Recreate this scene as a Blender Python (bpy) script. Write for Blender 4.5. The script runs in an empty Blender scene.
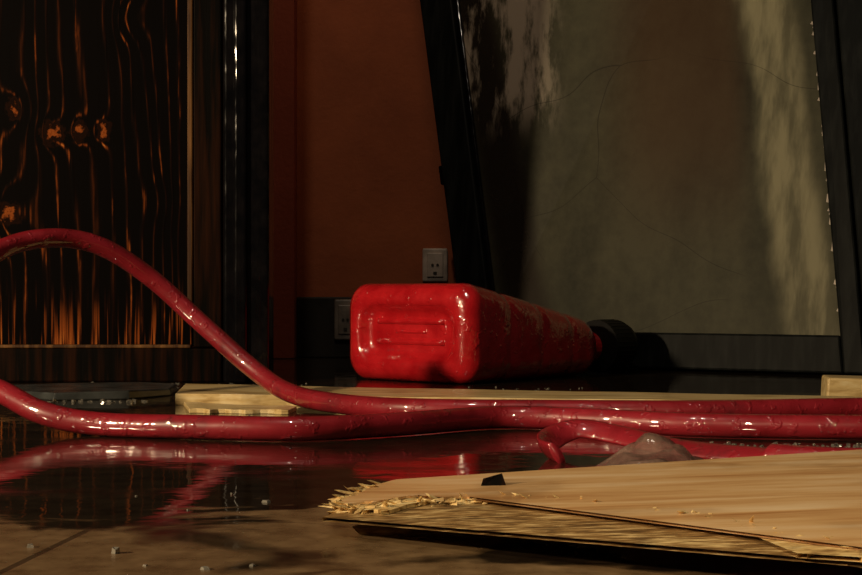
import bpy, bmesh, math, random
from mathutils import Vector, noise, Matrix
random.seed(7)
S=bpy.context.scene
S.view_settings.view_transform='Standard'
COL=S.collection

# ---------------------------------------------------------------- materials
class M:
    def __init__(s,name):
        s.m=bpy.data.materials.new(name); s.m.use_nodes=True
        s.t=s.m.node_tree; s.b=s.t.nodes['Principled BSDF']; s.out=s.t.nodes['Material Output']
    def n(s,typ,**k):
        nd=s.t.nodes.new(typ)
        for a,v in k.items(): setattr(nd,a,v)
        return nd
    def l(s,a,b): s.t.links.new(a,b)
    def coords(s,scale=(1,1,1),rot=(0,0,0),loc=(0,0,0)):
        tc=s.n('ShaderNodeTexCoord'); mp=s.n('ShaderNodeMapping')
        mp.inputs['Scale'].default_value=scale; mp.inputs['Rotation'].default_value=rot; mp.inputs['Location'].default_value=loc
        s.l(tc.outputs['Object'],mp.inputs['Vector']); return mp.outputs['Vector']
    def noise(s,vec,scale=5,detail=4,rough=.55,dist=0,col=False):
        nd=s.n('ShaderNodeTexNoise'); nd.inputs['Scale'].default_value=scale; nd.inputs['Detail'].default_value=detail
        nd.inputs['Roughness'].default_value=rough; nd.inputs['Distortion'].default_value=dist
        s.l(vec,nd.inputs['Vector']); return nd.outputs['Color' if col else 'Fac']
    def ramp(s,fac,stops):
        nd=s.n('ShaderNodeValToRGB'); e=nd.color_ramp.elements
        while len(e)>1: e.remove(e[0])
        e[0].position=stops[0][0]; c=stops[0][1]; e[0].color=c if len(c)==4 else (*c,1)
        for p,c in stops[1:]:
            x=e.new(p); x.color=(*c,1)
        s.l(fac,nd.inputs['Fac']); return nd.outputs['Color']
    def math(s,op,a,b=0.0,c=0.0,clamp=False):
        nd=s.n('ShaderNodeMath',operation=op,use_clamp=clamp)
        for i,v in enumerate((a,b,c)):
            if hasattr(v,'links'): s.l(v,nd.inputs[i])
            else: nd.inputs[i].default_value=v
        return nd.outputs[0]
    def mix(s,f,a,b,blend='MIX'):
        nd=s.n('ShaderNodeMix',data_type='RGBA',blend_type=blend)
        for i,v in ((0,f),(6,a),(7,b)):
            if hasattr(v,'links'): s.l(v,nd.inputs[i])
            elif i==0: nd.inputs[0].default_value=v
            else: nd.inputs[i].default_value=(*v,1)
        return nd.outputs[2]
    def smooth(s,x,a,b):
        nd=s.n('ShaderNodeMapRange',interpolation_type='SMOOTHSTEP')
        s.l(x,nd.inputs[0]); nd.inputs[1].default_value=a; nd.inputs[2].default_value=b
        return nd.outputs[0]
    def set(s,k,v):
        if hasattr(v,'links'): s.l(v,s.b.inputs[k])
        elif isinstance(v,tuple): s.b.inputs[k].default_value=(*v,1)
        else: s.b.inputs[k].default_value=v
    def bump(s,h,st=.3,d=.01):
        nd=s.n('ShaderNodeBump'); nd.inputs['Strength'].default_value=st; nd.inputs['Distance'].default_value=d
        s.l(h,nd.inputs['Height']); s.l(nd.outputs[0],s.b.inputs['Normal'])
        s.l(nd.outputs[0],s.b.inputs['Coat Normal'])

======

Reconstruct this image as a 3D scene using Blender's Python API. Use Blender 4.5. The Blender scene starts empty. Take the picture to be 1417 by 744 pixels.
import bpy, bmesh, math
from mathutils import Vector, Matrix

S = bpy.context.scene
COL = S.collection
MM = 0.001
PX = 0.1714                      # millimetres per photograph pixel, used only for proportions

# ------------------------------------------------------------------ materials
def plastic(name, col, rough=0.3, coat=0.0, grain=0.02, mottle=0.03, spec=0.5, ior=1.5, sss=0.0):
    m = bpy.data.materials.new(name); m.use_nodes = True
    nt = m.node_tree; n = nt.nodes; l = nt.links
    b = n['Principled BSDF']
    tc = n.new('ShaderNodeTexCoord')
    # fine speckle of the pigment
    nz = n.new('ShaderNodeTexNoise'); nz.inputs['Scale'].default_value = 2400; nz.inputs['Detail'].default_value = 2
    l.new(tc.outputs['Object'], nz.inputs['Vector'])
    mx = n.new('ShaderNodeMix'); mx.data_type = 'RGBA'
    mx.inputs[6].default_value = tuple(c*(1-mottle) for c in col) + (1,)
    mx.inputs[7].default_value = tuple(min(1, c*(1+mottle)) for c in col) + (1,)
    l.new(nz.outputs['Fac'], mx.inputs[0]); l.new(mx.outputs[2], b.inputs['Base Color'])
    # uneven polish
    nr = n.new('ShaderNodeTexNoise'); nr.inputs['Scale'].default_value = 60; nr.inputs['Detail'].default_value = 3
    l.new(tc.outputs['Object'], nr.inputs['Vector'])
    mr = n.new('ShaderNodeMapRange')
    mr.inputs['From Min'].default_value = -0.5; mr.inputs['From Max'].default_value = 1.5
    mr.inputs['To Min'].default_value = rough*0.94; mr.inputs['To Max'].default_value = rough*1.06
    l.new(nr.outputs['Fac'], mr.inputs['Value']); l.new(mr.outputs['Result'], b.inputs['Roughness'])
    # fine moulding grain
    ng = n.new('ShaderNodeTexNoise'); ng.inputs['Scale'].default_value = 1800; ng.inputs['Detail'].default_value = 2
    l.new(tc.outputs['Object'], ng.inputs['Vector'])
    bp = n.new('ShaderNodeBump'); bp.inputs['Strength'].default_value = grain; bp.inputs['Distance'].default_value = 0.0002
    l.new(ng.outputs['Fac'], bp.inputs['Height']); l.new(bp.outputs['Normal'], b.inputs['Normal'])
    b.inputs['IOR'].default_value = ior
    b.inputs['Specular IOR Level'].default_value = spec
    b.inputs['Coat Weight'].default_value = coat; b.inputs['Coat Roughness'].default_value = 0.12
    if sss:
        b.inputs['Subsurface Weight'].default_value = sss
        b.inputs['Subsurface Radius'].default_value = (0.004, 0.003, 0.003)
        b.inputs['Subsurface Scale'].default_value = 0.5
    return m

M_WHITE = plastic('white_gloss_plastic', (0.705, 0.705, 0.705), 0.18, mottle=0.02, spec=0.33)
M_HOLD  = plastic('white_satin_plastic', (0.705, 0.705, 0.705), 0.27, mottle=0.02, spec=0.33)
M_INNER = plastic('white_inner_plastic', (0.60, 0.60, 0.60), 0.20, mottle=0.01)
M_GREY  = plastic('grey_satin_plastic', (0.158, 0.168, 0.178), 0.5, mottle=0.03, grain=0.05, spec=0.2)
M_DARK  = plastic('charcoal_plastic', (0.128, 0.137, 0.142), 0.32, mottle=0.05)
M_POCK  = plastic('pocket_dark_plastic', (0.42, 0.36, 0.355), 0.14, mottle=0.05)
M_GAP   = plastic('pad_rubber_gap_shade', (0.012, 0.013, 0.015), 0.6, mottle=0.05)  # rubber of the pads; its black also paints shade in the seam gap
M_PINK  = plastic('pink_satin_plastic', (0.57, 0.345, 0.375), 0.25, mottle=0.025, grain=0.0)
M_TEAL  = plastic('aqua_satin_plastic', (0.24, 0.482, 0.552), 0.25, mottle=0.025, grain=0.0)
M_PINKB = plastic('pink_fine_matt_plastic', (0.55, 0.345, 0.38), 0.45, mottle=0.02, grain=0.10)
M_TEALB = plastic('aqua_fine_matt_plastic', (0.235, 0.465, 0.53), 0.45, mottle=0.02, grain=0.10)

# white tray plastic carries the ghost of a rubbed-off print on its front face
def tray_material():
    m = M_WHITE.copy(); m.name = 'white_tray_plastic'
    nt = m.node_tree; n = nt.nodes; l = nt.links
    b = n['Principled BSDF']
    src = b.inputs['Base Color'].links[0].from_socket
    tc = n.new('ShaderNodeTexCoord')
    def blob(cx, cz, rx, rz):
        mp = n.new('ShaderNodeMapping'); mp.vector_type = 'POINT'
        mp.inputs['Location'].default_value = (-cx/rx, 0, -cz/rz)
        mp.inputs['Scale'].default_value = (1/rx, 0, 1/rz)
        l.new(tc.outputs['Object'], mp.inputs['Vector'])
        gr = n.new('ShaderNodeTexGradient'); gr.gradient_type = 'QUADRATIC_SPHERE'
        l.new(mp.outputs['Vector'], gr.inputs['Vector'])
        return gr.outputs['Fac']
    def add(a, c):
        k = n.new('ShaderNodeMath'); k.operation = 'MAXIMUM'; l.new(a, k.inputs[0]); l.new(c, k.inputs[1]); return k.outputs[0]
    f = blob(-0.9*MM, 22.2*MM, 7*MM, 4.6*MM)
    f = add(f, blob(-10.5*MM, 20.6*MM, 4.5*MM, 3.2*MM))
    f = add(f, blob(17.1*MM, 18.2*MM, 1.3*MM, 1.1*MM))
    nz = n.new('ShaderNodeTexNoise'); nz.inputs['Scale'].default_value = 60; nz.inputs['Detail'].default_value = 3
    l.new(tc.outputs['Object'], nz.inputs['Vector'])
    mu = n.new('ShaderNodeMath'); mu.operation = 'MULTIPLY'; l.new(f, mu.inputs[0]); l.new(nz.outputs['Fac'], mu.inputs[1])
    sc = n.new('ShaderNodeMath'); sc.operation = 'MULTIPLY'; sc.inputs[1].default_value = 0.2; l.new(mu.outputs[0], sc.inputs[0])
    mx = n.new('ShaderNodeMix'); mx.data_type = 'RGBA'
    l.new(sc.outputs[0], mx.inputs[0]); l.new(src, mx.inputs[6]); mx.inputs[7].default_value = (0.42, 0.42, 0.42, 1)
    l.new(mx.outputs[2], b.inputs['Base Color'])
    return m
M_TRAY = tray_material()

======

Repeat exactly the lines running from the one with "Reconstruct this image" through the one with "PX = 0.1714", both included.

TASK RESULT:
Reconstruct this image as a 3D scene using Blender's Python API. Use Blender 4.5. The Blender scene starts empty. Take the picture to be 1417 by 744 pixels.
import bpy, bmesh, math
from mathutils import Vector, Matrix

S = bpy.context.scene
COL = S.collection
MM = 0.001
PX = 0.1714                      # millimetres per photograph pixel, used only for proportions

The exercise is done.